Rockefeller Center: Lights Shine on the World’s Most Famous Christmas Tree

A tradition that originated in 1931 from the workers constructing the towers.

The Rockefeller Center in New York never ceases to amaze with its ability to attract more and more visitors, especially during the year-end holidays when it stands out globally with its iconic Christmas tree. The tree is adorned with over 50,000 multicolored LED lights and topped with a Swarovski star. While not the tallest tree overall (some attribute that record to a town in Louisiana, others to Seattle in the state of Washington, or to Dortmund in Germany), it is certainly the most visited, celebrated in cinematography and shared on social media.

This year, the 12-ton, 80-foot (24 meters) Norwegian red spruce comes from Vestal, a town to the north in the state of New York.
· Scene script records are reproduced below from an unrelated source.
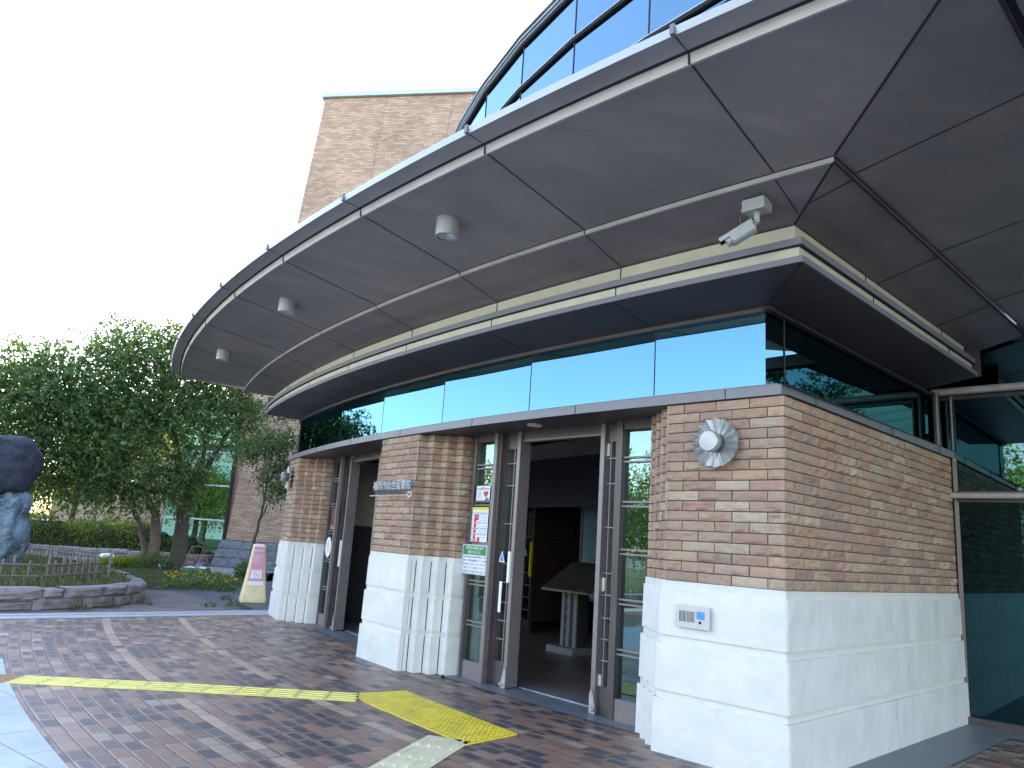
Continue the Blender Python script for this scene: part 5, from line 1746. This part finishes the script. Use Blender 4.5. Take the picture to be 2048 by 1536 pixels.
for k in range(n):
    for j in range(m_):
        t0, t1 = 2*math.pi*k/n, 2*math.pi*(k+1)/n
        p0_, p1_ = math.pi/2*j/m_, math.pi/2*(j+1)/m_
        f = lambda th, ph: (dc[0]+drr*math.cos(th)*math.cos(ph), dc[1]+drr*math.sin(th)*math.cos(ph), 10+14*math.sin(ph))
        b.face([f(t0, p0_), f(t1, p0_), f(t1, p1_), f(t0, p1_)] if j < m_-1 else [f(t0, p0_), f(t1, p0_), f(t0, p1_)], 0)
b.build('roof', M['pale_roof'], t)
b = MB(); b.prism([(dc[0]+33*math.cos(2*math.pi*k/n), dc[1]+33*math.sin(2*math.pi*k/n)) for k in range(n)], 0, 10); b.build('wall', M['pale_wall'], t)
move_origin(t, (*dc, 0))
t = thing('highrise_block', 'tall grey apartment block mirrored in the annex glass', 'building')
b = MB(); b.prism([(-87, -48), (-80, -48), (-80, -58), (-87, -58)], 0, 44); b.build('wall', M['highrise'], t)
move_origin(t, (-83, -48, 0))

# ------------------------------------------------------------------ hedges, flowers, grass
def hedge(name, label, pts, h0, h1, depth, n, mat, seed, size=.07, kind=None, cat='hedge'):
    rng = np.random.default_rng(seed)
    P = np.array(pts, float)
    seg = np.linalg.norm(np.diff(P, axis=0), axis=1); cs = np.concatenate([[0], np.cumsum(seg)])
    s_ = rng.uniform(0, cs[-1], n)
    i = np.clip(np.searchsorted(cs, s_)-1, 0, len(seg)-1)
    f = ((s_-cs[i])/seg[i])[:, None]
    base = P[i]*(1-f)+P[i+1]*f
    tg = (P[i+1]-P[i])/seg[i][:, None]; nr = np.stack([tg[:, 1], -tg[:, 0]], 1)
    th = rng.uniform(0, math.pi*.62, n)     # front to top and a little over
    lump = .10*np.sin(s_*2.1)+.08*np.sin(s_*5.3+1)+.05*np.sin(s_*9)
    rr = rng.uniform(.86, 1.03, n)
    hx = np.cos(th)**.6*0
    cosx = np.sign(np.cos(th))*np.abs(np.cos(th))**.5; sinx = np.abs(np.sin(th))**.5
    off = cosx*depth*.5*rr; zz = h0+(h1-h0+lump)*sinx*rr
    low = rng.uniform(0, 1, n) < .25
    zz = np.where(low, h0+(zz-h0)*rng.uniform(0, 1, n), zz)
    xy = base+nr*(off-depth*.5)[:, None]
    pts3 = np.stack([xy[:, 0], xy[:, 1], zz], 1)
    nrm = np.stack([nr[:, 0]*cosx, nr[:, 1]*cosx, sinx], 1)
    tone = .35+.35*np.sin(s_*1.3)*.5+.25*np.sin(s_*3.7+zz*4)
    t = thing(name, label, cat)
    foliage('foliage', pts3, nrm, size, mat, t, .5, tone, .0, seed, .8)
    b = MB()
    for k in range(len(pts)-1):
        a_, c_ = Vector(pts[k]), Vector(pts[k+1]); tg_ = (c_-a_).normalized(); nr_ = Vector((tg_.y, -tg_.x))
        prof = [(-.10*depth, h0-.1), (-.10*depth, h0+(h1-h0)*.62), (-.30*depth, h0+(h1-h0)*.86), (-.75*depth, h0+(h1-h0)*.86), (-.95*depth, h0)]
        for (o0, z0), (o1_, z1) in zip(prof[:-1], prof[1:]):
            A, B = a_+nr_*o0, c_+nr_*o0; C_, D_ = c_+nr_*o1_, a_+nr_*o1_
            b.face([(A.x, A.y, z0), (B.x, B.y, z0), (C_.x, C_.y, z1), (D_.x, D_.y, z1)])
    b.build('inner_twigs', M['darkleaf'], t)
    move_origin(t, (*pts[0], 0))
    return t
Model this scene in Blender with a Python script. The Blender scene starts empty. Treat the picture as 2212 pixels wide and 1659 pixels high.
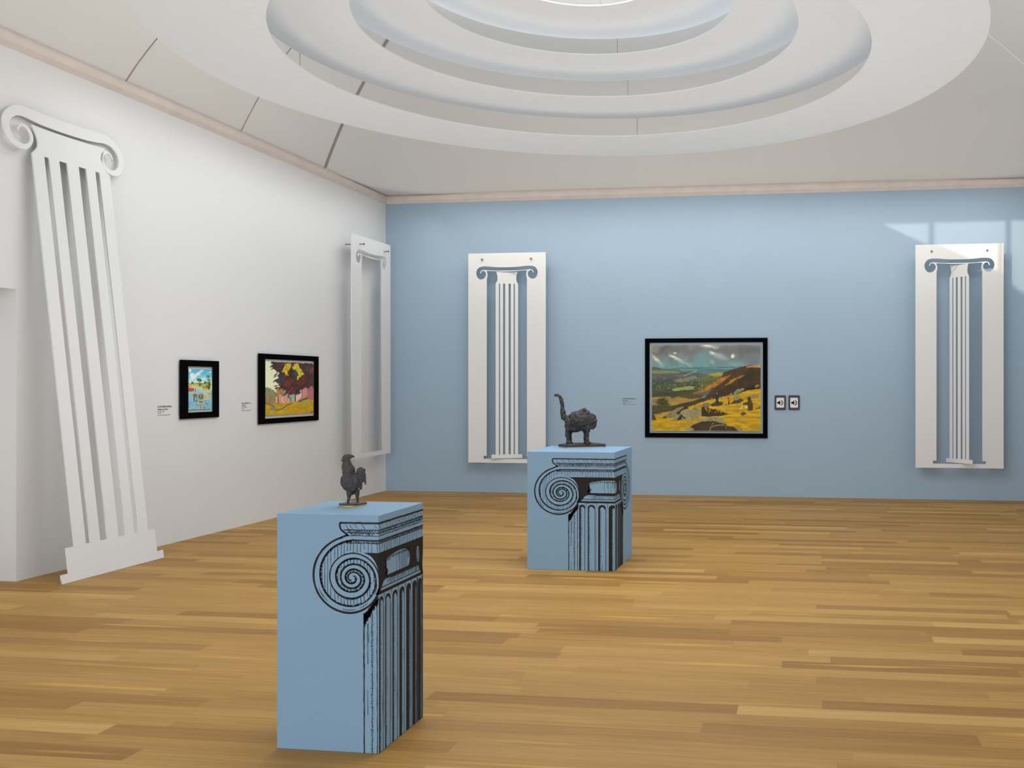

It was selected by the Rockefeller organization from among many candidates. “In Vestal, we are proud; the tree has a perfect shape, is 80-90 years old, and deserves to be the Christmas tree of the Americans,” said Tony Zostant and Janice Slack, two locals, to the Twin Tiers local broadcaster. The tree will remain illuminated until January 13, 2024.

Rockefeller Center Christmas tree: a tradition born on a work site

The tradition of celebrating the Christmas tree dates back to 1931 when, during the Great Depression, Rockefeller Center workers pooled their money to buy the first Christmas tree—a 20-foot balsam fir adorned with homemade garlands and placed at the base of the under-construction towers. The iconic photo of those workers is accompanied by other black and white images that have become part of the historical heritage of the architectural complex. The most famous has just been recreated this year to offer new experiences to visiting tourists.

Indeed, the new attraction, opened in December and already heavily booked, is named “The Beam,” replicating the 1932 photo “Lunch atop a Skyscraper.” It features eleven workers sitting on a steel beam, hundreds of feet above the ground during their lunch break. The photo, suspected to be taken with an angle creating a sense of void while being at eye level, serves as another excellent publicity stunt for the Rockefeller Center.

Visitors sit on a replica of that steel beam, located on the 69th floor. They are then lifted 12 feet (3.6 meters) above the Top of the Rock Observation Deck, one of the most visited observation centers globally, and rotated 180 degrees, offering splendid views of Central Park and Manhattan.

“The idea of creating The Beam so that people could feel directly connected to that iconic photo really fascinated us,” said EB Kelly, senior managing director of the Rockefeller Center, during the presentation ceremony. Of course, visitors are seated in chairs welded to the beam and secured with safety belts. The “ride” does not extend into the void, following its path always above the observation deck, but the sensation is as if suspended at 800 feet (245 meters) above the ground.

Buildings and major infrastructure illuminated for Christmas

For enthusiasts of Christmas splendor with the lighting of buildings, squares, and even complex infrastructures, New York is a must-visit. The city boasts two million lights illuminating the new constructions of Hudson Yards or the highly anticipated year-end show at Times Square. The illuminated ball drops from the highest pole of One Times Square, accompanying the countdown to the new year, marked by a overflowing crowd on the street and hundreds of millions of viewers worldwide for a celebration that has become truly global.

On the other side of the world, in Sydney, Australia, the show considered the most impressive fireworks display in the world takes place. Fireworks are launched simultaneously from the Opera House and the Harbour Bridge, allowing them to celebrate the arrival of the new year 16 hours ahead of New York.

The orchestra of lights, as in Sydney, reproduces illuminated celebrations with a thousand colors in every corner of the planet. This is thanks to scenic LED installations in new constructions like the International Gateway Bridge in Long Beach, California, built by Webuild in 2020, and in iconic structures like the Eiffel Tower. Over the years, Paris has replaced its original lighting with an energy-efficient system of spotlights to celebrate the holidays in a sparkling yet sustainable manner.